AUTO_INCREMENT is used in the context of integers used as primary keys. When in doubt add an auto incrementing integer as the primary key of a table.

The PRIMARY KEY definition at the ends lets the database know which field will be used as the primary key.

CREATE TABLE `bsg_people` (
 `id` int NOT NULL AUTO_INCREMENT,
 `fname` varchar(255) NOT NULL,
 `lname` varchar(255),
 `homeworld` int,
 `age` int,
 PRIMARY KEY (`id`)
)

Above is the syntax for creating the bsg_people table. Notice in this case I included accent graves around all table and field names. That is because this was auto generated from the DBMS. They are not required.

Foreign Keys

The above definition is actually missing one line and that is the foreign key reference to homeworld. Notice it isn’t specified on the homeworld attribute itself. Instead we specify it on its own line in the list of keys at the end. The syntax first specifies the column in our table, then the name of the table we are referencing and finally the name of the column in that table we are referencing.

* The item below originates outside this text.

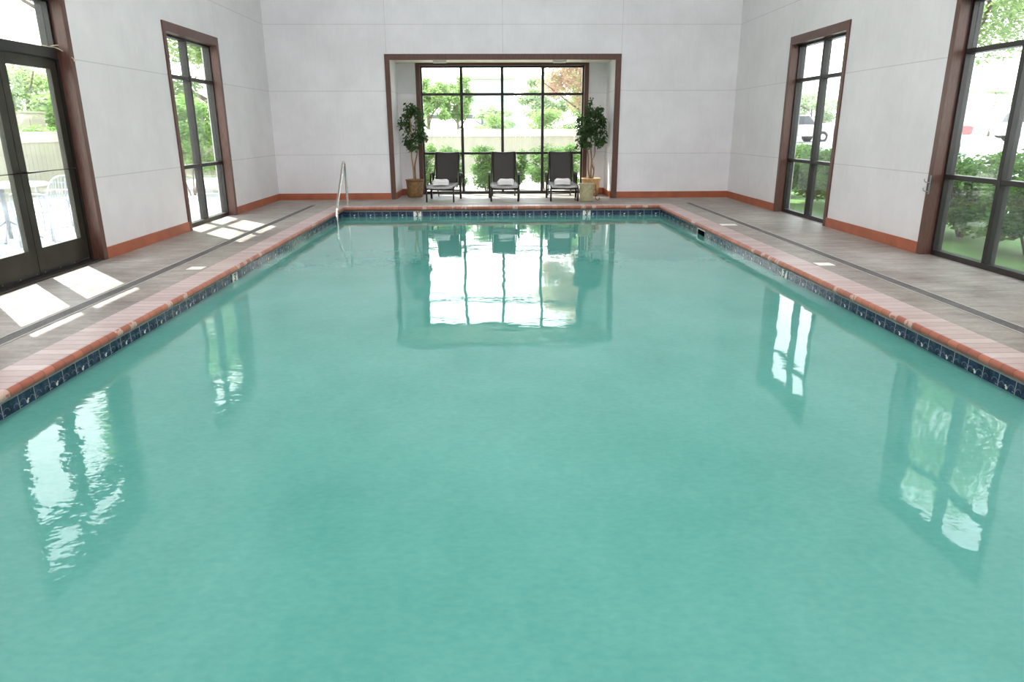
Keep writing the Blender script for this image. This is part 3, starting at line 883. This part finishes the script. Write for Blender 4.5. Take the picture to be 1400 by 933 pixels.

CREATE TABLE `bsg_people` (
 `id` int NOT NULL AUTO_INCREMENT,
 `fname` varchar(255) NOT NULL,
 `lname` varchar(255),
 `homeworld` int,
 `age` int,
 PRIMARY KEY (`id`),
 FOREIGN KEY (`homeworld`) REFERENCES `bsg_planets` (`id`)
)

Other Odds and Ends

Table creation can get a lot more complex than this, but it should be all you need for general day to day use. The one reference you will probably want to browse through is the MySQL types. For strings you usually want to use VARCHAR(255) which will make a variable length string up to 255 characters and use only 1 byte to keep track of size. But you can go up to 65,535 characters. For longer strings you will want to use TEXT.

Dates are a pain. We are not going to go into them here, but there are several types built in and you should use them if you want to do date related work.

INT is your basic integer. It comes in different flavors of TINYINT, SMALLINT, and BIGINT. They range from 1 byte up to 8 bytes in size.

FLOAT and DOUBLE are used for floating point numbers, so that is going to be numbers with an unknown number of digits past the decimal point.

DECIMAL is going to be what you used to store exact decimal numbers. The syntax for it is DECIMAL(M,N) where M is the number of digits in the number and N is the number of digits that come after the decimal point. So DECIMAL(8,2) could be used to store numbers from -999,999.99 to 999,999.99.